Se a inteligência artificial promete fazer 95% do trabalho de marketing, o que ainda cabe aos humanos? Essa pergunta, que para alguns soa como avanço e para outros como alerta, revela um cenário onde marcas correm o risco de se tornarem apenas engrenagens eficientes, mas emocionalmente vazias, em um sistema cada vez mais automatizado e impessoal.
Durante os últimos anos, o marketing foi dividido entre dois universos bem distintos: de um lado, os profissionais dedicados ao branding e criativo, que criavam campanhas memoráveis, construíam narrativas consistentes e acreditavam no poder simbólico das marcas; de outro, os especialistas em digital e performance, focados em números, otimizações e respostas imediatas. Com o boom das multiplataformas e a ascensão dos grandes players digitais, ganhou força a ideia de um marketing exato, totalmente mensurável e replicável, mesmo que isso tenha enfraquecido a sensibilidade, a emoção e o posicionamento.
Ferramentas são capazes de gerar textos, adaptar criativos, criar vídeos e vozes, operar funis inteiros e conversar com outros sistemas de forma autônoma. Em teoria, ações inteiras poderiam ser criadas sem qualquer interferência humana, apenas consultando bases de dados. O problema é que, ao priorizar eficiência extrema, perdemos o essencial: o significado por trás da marca. Aquilo que faz com que ela seja lembrada não pelo que entrega, mas por como faz alguém se sentir.
Vivemos um colapso cultural silencioso. A personalização excessiva está nos fragmentando, e a abundância de conteúdo, nos anestesiando. Cada indivíduo vê uma realidade própria, moldada por algoritmos que otimizam a atenção. Com isso, perdemos o senso de pertencimento coletivo. E nesse ruído infinito, o branding ressurge como resposta estratégica. Não se trata de nostalgia ou romantismo criativo, mas da necessidade de reestabelecer vínculos reais e duradouros com as pessoas.
Branding é mais do que uma campanha bem-produzida ou uma identidade visual bonita. É uma construção que permite que uma marca ocupe um espaço legítimo e relevante na vida do consumidor. Não é a IA que ameaça o branding. É o uso raso e sem propósito dela que compromete a autenticidade das marcas.

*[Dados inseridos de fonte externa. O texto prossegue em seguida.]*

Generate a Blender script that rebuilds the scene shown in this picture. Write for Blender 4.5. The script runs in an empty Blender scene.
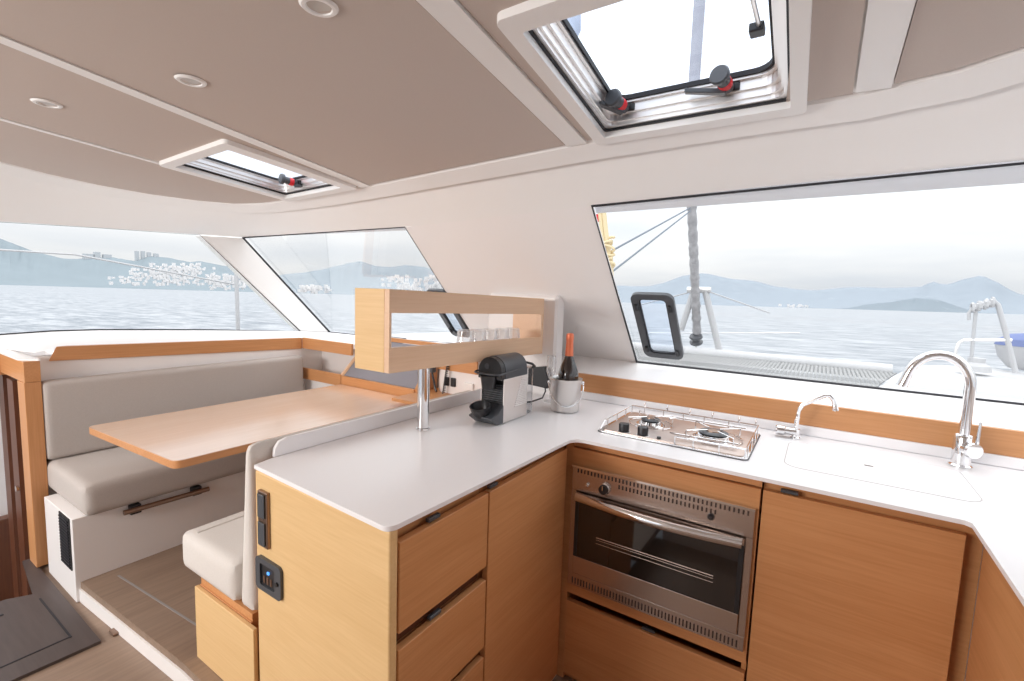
import bpy, bmesh, math, random
from mathutils import Vector, Matrix
from mathutils.geometry import tessellate_polygon
random.seed(7)
SC = bpy.context.scene
COL = SC.collection
PI = math.pi

# ------------------------------------------------------------------ camera
YAW, PIT, ROL, FPX = math.radians(32.94), math.radians(5.75), math.radians(1.94), 477.0
CAM = Vector((0, 0, 1.4))
_f = Vector((-math.sin(YAW)*math.cos(PIT), math.cos(YAW)*math.cos(PIT), -math.sin(PIT)))
_r = Vector((math.cos(YAW), math.sin(YAW), 0)); _u = _r.cross(_f)
CR = _r*math.cos(ROL) + _u*math.sin(ROL)
CU = -_r*math.sin(ROL) + _u*math.cos(ROL)
CF = _f
def ray(x, y): return CR*((x-512)/FPX) + CU*((340.5-y)/FPX) + CF
def onz(x, y, z): d = ray(x, y); return CAM + d*((z-CAM.z)/d.z)
def onx(x, y, X): d = ray(x, y); return CAM + d*((X-CAM.x)/d.x)
def ony(x, y, Y): d = ray(x, y); return CAM + d*((Y-CAM.y)/d.y)
def zc(x, y): return 1.922 - .033*(math.sqrt((x+.3)**2+.09)-.3) + .08*(1.5-y)   # headliner surface
def onc(x, y):
    z = 1.95
    for i in range(30):
        p = onz(x, y, z); z = zc(p.x, p.y)
    return onz(x, y, z)
def wy(z): return 2.35 - .88*(z-1.07)                                           # raked windscreen plane
def onw(x, y):
    d = ray(x, y); t = (2.35-.88*.33)/(d.y+.88*d.z); return CAM + d*t

cam = bpy.data.cameras.new('camera'); co = bpy.data.objects.new('camera', cam); COL.objects.link(co)
cam.sensor_width = 36; cam.lens = 36*FPX/1024; cam.clip_start = .02; cam.clip_end = 20000
m = Matrix((CR, CU, -CF)).transposed().to_4x4(); m.translation = CAM
co.matrix_world = m; SC.camera = co

# ------------------------------------------------------------------ materials
def pmat(name, col, rough=.5, metal=0., spec=.5, noise=None, bump=None, coat=0, emit=None, alpha=None):
    mt = bpy.data.materials.new(name); mt.use_nodes = True
    nt = mt.node_tree; b = nt.nodes['Principled BSDF']
    b.inputs['Base Color'].default_value = (*col, 1); b.inputs['Roughness'].default_value = rough
    b.inputs['Metallic'].default_value = metal; b.inputs['Specular IOR Level'].default_value = spec
    b.inputs['Coat Weight'].default_value = coat
    tc = nt.nodes.new('ShaderNodeTexCoord')
    if noise:                      # (scale, amount)
        n = nt.nodes.new('ShaderNodeTexNoise'); n.inputs['Scale'].default_value = noise[0]; n.inputs['Detail'].default_value = 4
        nt.links.new(tc.outputs['Object'], n.inputs['Vector'])
        mx = nt.nodes.new('ShaderNodeMixRGB'); a = noise[1]
        mx.inputs[1].default_value = (*[c*(1-a) for c in col], 1); mx.inputs[2].default_value = (*[min(1, c*(1+a)) for c in col], 1)
        nt.links.new(n.outputs['Fac'], mx.inputs[0]); nt.links.new(mx.outputs[0], b.inputs['Base Color'])
    if bump:                       # (scale, strength)
        n = nt.nodes.new('ShaderNodeTexNoise'); n.inputs['Scale'].default_value = bump[0]
        nt.links.new(tc.outputs['Object'], n.inputs['Vector'])
        bp = nt.nodes.new('ShaderNodeBump'); bp.inputs['Strength'].default_value = bump[1]; bp.inputs['Distance'].default_value = .002
        nt.links.new(n.outputs['Fac'], bp.inputs['Height']); nt.links.new(bp.outputs[0], b.inputs['Normal'])
    if emit: b.inputs['Emission Color'].default_value = (*emit[0], 1); b.inputs['Emission Strength'].default_value = emit[1]
    return mt
def wood(name, c1, c2, axis, rough=.38, fine=1.):
    mt = pmat(name, c1, rough); nt = mt.node_tree; b = nt.nodes['Principled BSDF']
    tc = nt.nodes.new('ShaderNodeTexCoord'); mp = nt.nodes.new('ShaderNodeMapping')
    s = [95*fine, 95*fine, 95*fine]; s[axis] = 3.5
    mp.inputs['Scale'].default_value = s
    nt.links.new(tc.outputs['Object'], mp.inputs['Vector'])
    n = nt.nodes.new('ShaderNodeTexNoise'); n.inputs['Scale'].default_value = 1.6; n.inputs['Detail'].default_value = 5; n.inputs['Distortion'].default_value = .3
    nt.links.new(mp.outputs[0], n.inputs['Vector'])
    mp2 = nt.nodes.new('ShaderNodeMapping'); s2 = [9, 9, 9]; s2[axis] = .8; mp2.inputs['Scale'].default_value = s2
    nt.links.new(tc.outputs['Object'], mp2.inputs['Vector'])
    n2 = nt.nodes.new('ShaderNodeTexNoise'); n2.inputs['Scale'].default_value = 1.3
    nt.links.new(mp2.outputs[0], n2.inputs['Vector'])
    ad = nt.nodes.new('ShaderNodeMath'); ad.operation = 'MULTIPLY_ADD'; ad.inputs[1].default_value = .55
    nt.links.new(n.outputs['Fac'], ad.inputs[0])
    m2 = nt.nodes.new('ShaderNodeMath'); m2.operation = 'MULTIPLY'; m2.inputs[1].default_value = .45
    nt.links.new(n2.outputs['Fac'], m2.inputs[0]); nt.links.new(m2.outputs[0], ad.inputs[2])
    cr = nt.nodes.new('ShaderNodeValToRGB'); cr.color_ramp.elements[0].position = .32; cr.color_ramp.elements[1].position = .68
    cr.color_ramp.elements[0].color = (*c2, 1); cr.color_ramp.elements[1].color = (*c1, 1)
    nt.links.new(ad.outputs[0], cr.inputs[0]); nt.links.new(cr.outputs[0], b.inputs['Base Color'])
    return mt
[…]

Marcas que desejam continuar sendo percebidas como relevantes precisarão cultivar uma voz própria, com ponto de vista, narrativa consistente e coragem para defender o que acreditam. A IA jamais substituirá a intuição, a sensibilidade e o senso de contexto cultural que marcas humanas desenvolvem ao longo do tempo. Talvez o novo luxo esteja justamente nisso: na capacidade de ser percebido como alguém e não como algo.
Porque, no final, por mais que a tecnologia avance, continuamos sendo movidos por histórias. Sim, as ferramentas estão aí para ajudar, mas boas histórias não nascem de prompts automáticos. Elas nascem de marcas que sabem o que representam, entendem o momento em que vivem e escolhem fazer parte da vida das pessoas com propósito claro e presença emocional.